Up and out early for a visit to Capitol Reef National Park.
I wish I could tell you what’s on this Mule Deer’s right eye; maybe it’s a mini-satellite tracking device.
We are seduced by the golden colors of fall glowing in the sunrise. Our positive first impressions of Capitol Reef are already hinting at the need for a follow-up visit.
Being suckers for petroglyphs, we add these to the list of stuff we must return for in order to have a fuller picture of the park than our quick tour is going to allow us to have.
Dirt roads are the paths to quiet riches because where the pavement ends, the crowds remain at bay, not that this place is swarming with visitors today.
A bit of Chaco cultural influence is at work on this relic of a “modern” building.
My best guess for what created these multi-colored layers is that this was a floodplain at one time. I think it wasn’t a lake as there are no black layers that would imply plant and fish life that was settling at the bottom, and the layers are seriously almost uniformly thin, so maybe it was quickly disappearing floodwaters that came and went?
If we are in Hanksville, Utah, this must be the famous Hollow Mountain gas station. We are about to turn off Route 24 for the 95 before taking the 276 to Bullfrog. Where…
…we were hoping to catch this ferry across Lake Powell. We just missed it by minutes and with almost two hours before the next ferry going in our direction, we opted to drive back towards Hite and take the bridge over the Colorado.
While we will always enjoy a good ferry trip over the water we don’t much mind a stunning drive over the desert either.
Can you guess just where the Colorado meets the lake?
Wow, this is one spectacular approach to a bridge.
Back in 1983, Lake Powell was in danger of spilling over the top of the Glen Canyon dam; under the bridge, you can see the bathtub ring the full lake left behind. Matter of fact, besides the ugly tragedy of destroying Glen Canyon by backing up the Colorado River, the water bleaches the sandstone and deposits tons of sediment in the lake, depriving the Colorado River in the Grand Canyon of the kind of river dynamics that made rafting a huge variable. Taming the beast to remove the risk of encountering the wild has been one of humanity’s greatest faults.

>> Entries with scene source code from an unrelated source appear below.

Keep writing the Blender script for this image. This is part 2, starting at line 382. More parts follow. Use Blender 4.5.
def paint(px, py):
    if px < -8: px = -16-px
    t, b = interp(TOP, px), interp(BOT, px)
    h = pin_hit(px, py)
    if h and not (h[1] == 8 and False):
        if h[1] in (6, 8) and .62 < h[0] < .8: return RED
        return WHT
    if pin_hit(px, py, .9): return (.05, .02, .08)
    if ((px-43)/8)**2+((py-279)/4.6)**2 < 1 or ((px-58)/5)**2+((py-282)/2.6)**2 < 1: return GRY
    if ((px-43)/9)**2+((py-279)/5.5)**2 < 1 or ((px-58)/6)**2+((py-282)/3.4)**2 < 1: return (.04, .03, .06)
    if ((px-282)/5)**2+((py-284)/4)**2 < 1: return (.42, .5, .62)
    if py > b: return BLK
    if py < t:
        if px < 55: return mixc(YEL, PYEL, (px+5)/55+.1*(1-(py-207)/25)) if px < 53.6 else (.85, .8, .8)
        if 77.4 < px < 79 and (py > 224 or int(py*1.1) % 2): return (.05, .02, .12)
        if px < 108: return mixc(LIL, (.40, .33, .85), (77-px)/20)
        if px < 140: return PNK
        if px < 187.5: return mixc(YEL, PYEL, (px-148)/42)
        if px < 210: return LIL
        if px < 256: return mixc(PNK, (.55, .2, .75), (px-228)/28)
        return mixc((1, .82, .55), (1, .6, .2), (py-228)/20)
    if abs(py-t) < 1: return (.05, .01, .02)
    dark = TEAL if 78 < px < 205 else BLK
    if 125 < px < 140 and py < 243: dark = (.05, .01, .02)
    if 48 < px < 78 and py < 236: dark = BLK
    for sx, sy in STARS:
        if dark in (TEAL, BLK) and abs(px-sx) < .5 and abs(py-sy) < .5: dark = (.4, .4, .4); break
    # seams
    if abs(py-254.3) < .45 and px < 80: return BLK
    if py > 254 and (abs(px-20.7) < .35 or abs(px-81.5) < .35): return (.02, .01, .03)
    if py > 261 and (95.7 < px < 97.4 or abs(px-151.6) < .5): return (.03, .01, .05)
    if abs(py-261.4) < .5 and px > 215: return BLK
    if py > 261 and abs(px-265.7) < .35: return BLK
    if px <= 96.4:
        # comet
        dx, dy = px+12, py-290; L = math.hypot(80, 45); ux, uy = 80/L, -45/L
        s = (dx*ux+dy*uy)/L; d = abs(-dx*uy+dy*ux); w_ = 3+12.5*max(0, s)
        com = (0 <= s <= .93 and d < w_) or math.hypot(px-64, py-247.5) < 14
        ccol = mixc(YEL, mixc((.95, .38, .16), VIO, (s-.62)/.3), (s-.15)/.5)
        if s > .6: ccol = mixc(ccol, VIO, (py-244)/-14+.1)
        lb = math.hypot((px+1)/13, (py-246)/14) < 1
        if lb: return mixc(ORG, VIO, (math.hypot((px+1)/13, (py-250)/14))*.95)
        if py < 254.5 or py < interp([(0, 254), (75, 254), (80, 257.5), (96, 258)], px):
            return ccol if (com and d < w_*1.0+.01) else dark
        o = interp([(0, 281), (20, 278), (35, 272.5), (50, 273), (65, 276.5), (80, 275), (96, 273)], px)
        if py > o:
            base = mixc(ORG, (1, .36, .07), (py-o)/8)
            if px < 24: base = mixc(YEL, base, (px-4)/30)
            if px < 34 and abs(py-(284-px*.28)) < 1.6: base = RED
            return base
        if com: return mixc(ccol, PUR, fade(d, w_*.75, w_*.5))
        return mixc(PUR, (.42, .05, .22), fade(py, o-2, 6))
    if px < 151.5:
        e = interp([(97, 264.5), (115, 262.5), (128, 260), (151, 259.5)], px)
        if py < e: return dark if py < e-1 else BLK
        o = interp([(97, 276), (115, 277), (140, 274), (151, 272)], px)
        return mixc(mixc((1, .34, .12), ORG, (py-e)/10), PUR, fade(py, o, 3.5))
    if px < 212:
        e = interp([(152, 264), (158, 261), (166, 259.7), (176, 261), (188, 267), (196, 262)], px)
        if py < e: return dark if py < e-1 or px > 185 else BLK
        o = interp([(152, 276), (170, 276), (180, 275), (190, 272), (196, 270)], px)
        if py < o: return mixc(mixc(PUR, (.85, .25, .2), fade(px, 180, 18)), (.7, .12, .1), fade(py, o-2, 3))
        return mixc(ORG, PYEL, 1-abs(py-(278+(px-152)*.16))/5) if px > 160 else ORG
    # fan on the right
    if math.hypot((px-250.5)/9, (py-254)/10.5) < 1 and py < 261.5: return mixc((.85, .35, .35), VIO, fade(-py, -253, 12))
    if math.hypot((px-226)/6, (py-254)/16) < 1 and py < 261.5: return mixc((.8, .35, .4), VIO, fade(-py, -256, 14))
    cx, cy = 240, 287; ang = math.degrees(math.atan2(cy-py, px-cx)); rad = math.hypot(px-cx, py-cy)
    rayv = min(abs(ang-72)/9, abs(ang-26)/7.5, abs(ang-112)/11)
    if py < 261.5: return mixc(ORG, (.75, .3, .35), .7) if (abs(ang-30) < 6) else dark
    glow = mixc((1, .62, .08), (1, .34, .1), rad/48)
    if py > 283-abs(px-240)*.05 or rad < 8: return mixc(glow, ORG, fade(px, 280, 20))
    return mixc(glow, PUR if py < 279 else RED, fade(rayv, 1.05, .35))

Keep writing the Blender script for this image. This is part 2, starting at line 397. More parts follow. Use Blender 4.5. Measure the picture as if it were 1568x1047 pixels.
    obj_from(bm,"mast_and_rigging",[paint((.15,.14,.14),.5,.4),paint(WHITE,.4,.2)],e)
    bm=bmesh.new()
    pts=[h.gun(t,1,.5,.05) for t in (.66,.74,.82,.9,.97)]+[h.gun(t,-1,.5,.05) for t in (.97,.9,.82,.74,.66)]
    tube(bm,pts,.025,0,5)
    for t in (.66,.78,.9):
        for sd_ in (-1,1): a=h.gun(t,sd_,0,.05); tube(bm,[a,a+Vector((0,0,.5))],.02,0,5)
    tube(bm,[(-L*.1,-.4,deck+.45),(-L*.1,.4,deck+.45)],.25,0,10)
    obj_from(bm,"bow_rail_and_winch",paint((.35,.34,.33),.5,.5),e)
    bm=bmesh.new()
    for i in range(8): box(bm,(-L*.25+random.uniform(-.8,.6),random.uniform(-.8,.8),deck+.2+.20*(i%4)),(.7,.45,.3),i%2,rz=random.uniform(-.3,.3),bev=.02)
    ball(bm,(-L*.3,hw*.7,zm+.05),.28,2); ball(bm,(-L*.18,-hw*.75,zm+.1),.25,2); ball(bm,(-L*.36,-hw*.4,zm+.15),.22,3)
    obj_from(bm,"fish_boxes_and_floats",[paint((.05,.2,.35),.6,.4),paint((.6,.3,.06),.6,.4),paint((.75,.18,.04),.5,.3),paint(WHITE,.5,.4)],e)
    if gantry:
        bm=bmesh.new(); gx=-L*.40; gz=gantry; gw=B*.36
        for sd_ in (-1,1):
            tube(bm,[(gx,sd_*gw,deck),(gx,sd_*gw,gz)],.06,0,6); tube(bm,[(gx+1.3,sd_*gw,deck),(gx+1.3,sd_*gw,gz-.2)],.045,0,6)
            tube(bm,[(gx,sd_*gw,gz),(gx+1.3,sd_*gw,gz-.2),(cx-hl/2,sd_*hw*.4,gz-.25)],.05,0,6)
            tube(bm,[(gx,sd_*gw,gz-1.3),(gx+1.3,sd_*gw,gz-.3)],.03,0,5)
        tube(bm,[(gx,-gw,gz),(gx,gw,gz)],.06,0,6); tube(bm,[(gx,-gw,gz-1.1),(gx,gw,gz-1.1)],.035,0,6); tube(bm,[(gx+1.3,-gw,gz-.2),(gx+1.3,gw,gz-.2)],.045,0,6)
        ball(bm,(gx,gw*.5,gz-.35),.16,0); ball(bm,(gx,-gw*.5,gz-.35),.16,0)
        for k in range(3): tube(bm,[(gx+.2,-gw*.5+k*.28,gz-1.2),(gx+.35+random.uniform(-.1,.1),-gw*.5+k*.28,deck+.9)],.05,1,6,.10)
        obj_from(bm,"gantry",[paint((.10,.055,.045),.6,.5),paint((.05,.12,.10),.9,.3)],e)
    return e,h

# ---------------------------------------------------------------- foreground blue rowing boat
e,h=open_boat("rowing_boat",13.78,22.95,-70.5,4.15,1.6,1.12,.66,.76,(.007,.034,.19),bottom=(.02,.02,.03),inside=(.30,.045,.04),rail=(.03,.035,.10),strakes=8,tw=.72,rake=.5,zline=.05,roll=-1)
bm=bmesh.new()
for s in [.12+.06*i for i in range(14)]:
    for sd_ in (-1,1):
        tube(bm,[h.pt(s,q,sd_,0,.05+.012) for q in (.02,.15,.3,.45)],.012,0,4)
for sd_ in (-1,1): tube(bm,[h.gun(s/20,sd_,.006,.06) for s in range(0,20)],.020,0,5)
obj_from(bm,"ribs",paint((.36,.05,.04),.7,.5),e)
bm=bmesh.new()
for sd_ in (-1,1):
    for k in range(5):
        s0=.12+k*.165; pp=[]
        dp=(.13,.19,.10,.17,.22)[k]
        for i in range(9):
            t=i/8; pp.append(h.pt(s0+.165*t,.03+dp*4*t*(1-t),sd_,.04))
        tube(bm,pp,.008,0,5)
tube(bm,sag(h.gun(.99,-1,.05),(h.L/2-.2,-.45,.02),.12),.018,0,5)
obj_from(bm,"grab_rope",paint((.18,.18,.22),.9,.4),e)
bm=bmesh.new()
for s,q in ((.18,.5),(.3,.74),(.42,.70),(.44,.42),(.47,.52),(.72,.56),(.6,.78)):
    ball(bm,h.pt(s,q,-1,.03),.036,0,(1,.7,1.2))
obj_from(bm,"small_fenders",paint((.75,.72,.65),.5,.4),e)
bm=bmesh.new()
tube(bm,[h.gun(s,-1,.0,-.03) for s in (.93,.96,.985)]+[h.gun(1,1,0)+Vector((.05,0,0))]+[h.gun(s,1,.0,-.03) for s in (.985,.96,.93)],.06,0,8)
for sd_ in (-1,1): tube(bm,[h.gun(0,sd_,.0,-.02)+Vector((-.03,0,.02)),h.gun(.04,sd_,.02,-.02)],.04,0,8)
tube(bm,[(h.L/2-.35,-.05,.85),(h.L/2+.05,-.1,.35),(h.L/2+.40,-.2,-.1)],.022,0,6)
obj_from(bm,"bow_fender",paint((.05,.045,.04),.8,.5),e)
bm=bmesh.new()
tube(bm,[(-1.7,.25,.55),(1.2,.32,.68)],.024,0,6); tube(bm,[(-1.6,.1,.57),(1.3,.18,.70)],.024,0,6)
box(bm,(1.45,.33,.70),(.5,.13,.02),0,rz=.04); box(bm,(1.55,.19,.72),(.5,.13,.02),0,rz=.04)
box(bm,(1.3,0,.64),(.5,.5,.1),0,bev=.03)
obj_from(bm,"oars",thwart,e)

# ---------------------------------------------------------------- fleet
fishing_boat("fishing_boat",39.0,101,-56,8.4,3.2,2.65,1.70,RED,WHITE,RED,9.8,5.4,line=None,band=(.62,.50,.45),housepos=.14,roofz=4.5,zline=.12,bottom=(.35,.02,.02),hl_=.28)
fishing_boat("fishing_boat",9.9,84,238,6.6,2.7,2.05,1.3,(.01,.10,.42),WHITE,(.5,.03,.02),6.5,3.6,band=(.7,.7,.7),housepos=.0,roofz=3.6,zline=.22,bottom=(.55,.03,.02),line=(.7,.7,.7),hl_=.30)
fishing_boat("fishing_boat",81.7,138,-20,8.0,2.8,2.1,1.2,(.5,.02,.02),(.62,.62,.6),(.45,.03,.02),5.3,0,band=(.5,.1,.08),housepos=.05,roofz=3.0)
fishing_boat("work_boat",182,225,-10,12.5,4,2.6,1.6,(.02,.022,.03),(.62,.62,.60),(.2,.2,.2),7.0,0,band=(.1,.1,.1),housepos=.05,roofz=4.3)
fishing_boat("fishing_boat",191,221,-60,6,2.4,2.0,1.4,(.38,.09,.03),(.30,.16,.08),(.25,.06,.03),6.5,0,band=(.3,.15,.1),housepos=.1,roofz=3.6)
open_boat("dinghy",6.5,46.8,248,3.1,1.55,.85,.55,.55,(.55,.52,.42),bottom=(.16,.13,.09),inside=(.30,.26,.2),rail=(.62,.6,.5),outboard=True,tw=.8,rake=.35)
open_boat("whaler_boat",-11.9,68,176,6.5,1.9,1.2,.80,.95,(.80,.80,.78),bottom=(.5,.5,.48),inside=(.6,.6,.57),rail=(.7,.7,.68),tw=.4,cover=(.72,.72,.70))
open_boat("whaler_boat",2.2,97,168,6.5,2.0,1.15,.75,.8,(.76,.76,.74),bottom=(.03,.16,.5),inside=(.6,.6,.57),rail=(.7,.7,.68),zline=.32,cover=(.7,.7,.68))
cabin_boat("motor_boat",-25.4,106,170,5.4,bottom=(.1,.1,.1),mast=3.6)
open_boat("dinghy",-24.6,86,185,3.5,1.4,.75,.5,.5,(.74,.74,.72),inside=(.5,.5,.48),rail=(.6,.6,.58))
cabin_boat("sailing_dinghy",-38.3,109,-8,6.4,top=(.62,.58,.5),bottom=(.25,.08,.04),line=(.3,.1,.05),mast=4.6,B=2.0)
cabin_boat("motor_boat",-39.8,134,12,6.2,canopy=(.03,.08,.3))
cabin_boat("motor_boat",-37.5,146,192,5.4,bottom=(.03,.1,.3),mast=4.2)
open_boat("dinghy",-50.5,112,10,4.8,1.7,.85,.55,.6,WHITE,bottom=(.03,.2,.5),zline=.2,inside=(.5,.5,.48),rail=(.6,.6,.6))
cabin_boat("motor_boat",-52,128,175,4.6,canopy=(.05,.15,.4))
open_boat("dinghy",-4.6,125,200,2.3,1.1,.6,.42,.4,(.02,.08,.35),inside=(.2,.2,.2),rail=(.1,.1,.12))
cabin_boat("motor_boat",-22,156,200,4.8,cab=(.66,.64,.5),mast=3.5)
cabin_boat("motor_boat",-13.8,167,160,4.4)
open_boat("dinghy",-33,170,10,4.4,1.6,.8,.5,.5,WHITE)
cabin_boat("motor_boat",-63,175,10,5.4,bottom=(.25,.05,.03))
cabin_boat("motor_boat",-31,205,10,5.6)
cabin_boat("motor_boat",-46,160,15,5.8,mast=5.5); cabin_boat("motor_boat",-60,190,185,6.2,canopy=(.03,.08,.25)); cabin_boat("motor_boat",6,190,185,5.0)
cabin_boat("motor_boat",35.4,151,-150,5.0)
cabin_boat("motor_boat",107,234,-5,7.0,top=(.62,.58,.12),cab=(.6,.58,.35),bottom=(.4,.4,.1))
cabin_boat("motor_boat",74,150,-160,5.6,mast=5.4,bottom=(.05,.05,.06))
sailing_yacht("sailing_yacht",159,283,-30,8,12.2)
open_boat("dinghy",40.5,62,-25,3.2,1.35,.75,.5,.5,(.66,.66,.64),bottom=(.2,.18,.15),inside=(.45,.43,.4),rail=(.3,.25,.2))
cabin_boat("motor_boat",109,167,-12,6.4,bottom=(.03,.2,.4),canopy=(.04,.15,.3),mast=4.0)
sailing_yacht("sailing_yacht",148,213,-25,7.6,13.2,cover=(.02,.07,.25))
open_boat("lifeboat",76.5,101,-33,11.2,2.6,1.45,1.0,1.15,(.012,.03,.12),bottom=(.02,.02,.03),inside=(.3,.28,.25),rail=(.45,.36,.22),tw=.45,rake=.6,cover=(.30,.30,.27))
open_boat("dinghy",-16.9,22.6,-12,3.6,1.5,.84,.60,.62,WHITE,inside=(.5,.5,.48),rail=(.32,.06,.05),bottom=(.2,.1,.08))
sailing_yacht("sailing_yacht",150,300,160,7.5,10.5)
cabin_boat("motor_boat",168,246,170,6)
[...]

Why go straight home when you can detour and take in four states in one day? And I don’t mean some short little detour either; we go large and head through Blanding up to Monticello, where we catch Highway 666 so we can drop into Colorado going to Dove Creek. South through Cortez, we continue on the Devil’s Highway, where we can have a meaningful and potentially evil encounter with the Colorful State. Sadly, I have to report that neither Satan nor his minions were found on this day.
Snow-capped mountains and bald eagles, that’s America.
Into New Mexico, we are still on Hell’s Highway as we cruise past Shiprock and south to Gallup before turning west for the final drive home on this blistering fast loop out around the Four Corners of the American Southwest.